» INSTRUCTIONS FOR THE TASK
Print only the lines from the top of the data through the line with "from mathutils.bvhtree import BVHTree", both included, skipping every picture.

» DATA PROVIDED
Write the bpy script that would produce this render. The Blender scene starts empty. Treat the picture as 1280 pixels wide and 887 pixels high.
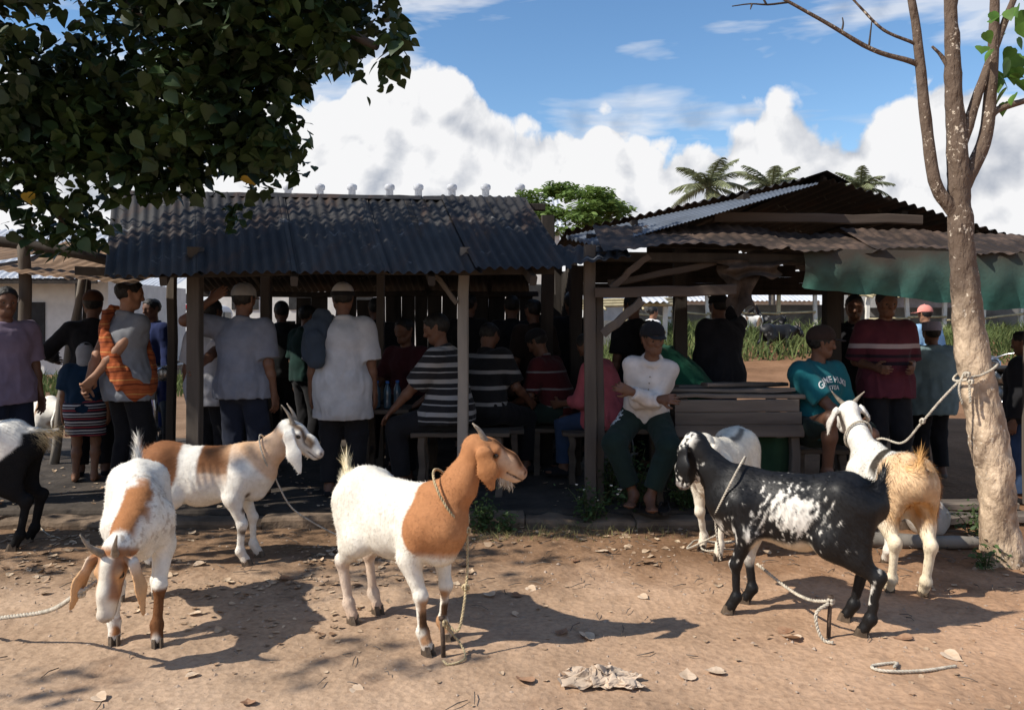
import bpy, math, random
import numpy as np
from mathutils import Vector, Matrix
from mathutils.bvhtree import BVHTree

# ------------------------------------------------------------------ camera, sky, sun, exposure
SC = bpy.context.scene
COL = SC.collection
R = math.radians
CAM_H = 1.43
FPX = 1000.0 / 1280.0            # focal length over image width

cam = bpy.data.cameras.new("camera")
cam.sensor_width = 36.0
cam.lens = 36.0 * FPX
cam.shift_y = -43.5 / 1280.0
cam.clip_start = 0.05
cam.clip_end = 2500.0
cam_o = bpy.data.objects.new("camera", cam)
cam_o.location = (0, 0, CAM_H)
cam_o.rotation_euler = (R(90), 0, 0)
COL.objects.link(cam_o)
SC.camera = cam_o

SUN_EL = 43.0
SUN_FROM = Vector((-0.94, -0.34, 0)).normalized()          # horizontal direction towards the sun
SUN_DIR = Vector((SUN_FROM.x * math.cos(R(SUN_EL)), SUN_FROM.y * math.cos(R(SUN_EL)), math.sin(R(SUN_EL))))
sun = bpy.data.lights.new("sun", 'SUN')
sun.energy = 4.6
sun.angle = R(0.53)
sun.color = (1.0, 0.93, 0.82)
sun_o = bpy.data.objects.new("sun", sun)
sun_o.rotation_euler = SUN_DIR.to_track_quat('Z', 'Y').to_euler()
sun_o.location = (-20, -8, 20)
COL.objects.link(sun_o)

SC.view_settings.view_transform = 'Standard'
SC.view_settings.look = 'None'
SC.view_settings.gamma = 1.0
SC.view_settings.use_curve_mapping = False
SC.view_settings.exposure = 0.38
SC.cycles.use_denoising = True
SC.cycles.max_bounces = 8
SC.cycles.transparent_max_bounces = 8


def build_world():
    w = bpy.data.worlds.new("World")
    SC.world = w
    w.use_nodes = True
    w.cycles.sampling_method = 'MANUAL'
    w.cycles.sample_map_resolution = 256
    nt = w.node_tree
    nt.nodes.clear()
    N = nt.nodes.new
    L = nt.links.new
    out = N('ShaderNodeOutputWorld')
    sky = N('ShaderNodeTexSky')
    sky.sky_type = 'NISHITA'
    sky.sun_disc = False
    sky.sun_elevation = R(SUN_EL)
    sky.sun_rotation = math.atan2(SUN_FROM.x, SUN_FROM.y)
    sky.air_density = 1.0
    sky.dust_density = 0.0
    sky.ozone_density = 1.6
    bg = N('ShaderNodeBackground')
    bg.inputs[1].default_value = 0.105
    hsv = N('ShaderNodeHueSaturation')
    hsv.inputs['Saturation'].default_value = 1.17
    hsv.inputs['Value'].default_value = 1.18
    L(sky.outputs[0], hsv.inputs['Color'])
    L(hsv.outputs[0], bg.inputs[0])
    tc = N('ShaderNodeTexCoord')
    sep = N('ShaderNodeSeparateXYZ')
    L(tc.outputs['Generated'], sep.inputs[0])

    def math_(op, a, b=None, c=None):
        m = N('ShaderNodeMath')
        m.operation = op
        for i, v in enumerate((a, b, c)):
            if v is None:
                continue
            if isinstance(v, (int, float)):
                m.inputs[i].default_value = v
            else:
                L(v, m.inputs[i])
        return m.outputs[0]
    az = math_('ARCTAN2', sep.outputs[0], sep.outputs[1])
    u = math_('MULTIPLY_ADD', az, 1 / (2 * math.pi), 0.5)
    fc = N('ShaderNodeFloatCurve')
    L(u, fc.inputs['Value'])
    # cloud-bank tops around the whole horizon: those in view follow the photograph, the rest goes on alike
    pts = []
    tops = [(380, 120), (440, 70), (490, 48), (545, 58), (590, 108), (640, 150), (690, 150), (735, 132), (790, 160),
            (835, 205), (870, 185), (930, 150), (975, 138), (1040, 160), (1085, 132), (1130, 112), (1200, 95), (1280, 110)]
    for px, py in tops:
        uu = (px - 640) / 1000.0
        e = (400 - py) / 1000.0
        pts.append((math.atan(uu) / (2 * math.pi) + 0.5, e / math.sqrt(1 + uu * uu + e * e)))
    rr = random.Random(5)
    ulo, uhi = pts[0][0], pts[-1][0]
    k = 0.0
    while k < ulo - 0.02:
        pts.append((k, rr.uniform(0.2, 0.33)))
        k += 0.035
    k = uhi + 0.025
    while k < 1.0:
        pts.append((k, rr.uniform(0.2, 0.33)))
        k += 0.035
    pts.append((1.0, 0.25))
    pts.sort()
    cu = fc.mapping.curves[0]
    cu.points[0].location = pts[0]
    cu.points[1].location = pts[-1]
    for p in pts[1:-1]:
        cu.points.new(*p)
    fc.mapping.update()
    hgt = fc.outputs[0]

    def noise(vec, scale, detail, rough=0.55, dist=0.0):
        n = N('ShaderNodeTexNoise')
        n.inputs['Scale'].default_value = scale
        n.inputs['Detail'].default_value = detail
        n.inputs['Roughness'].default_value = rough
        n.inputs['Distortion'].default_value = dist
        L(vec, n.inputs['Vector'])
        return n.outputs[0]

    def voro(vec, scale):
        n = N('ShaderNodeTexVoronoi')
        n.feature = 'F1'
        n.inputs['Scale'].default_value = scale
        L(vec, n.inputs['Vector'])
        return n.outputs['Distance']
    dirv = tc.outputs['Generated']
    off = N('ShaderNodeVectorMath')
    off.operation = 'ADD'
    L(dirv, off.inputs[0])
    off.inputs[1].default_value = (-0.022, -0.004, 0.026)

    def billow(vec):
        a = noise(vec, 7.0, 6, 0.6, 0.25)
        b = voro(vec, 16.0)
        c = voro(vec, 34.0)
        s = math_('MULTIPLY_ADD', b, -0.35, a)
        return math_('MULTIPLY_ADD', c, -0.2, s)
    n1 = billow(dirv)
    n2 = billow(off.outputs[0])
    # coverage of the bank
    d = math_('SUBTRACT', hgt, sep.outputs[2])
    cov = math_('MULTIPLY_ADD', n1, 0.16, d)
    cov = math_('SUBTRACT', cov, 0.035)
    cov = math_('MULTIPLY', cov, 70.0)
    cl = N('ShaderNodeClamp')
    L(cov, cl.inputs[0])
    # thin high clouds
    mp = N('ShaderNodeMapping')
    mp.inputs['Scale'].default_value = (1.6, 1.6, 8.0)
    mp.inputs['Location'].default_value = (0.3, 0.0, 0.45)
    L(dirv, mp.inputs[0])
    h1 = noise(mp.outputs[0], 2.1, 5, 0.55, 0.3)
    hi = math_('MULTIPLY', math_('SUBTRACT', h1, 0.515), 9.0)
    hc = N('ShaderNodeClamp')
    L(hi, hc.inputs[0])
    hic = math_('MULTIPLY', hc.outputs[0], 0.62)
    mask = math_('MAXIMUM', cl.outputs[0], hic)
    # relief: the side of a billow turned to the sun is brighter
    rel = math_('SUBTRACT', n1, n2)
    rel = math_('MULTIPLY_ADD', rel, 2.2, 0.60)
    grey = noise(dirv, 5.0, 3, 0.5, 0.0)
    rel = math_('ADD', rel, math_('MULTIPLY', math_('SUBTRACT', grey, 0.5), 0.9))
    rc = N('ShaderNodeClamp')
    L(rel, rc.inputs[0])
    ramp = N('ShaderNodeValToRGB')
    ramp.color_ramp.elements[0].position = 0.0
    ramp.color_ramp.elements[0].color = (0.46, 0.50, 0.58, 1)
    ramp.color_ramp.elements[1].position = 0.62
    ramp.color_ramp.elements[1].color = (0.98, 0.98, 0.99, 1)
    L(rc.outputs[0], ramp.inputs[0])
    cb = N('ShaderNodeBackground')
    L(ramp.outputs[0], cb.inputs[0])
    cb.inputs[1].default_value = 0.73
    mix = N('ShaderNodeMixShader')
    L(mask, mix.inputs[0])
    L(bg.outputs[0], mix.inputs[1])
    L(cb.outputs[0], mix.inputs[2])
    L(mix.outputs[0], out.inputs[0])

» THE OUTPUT
Write the bpy script that would produce this render. The Blender scene starts empty. Treat the picture as 1280 pixels wide and 887 pixels high.
import bpy, math, random
import numpy as np
from mathutils import Vector, Matrix
from mathutils.bvhtree import BVHTree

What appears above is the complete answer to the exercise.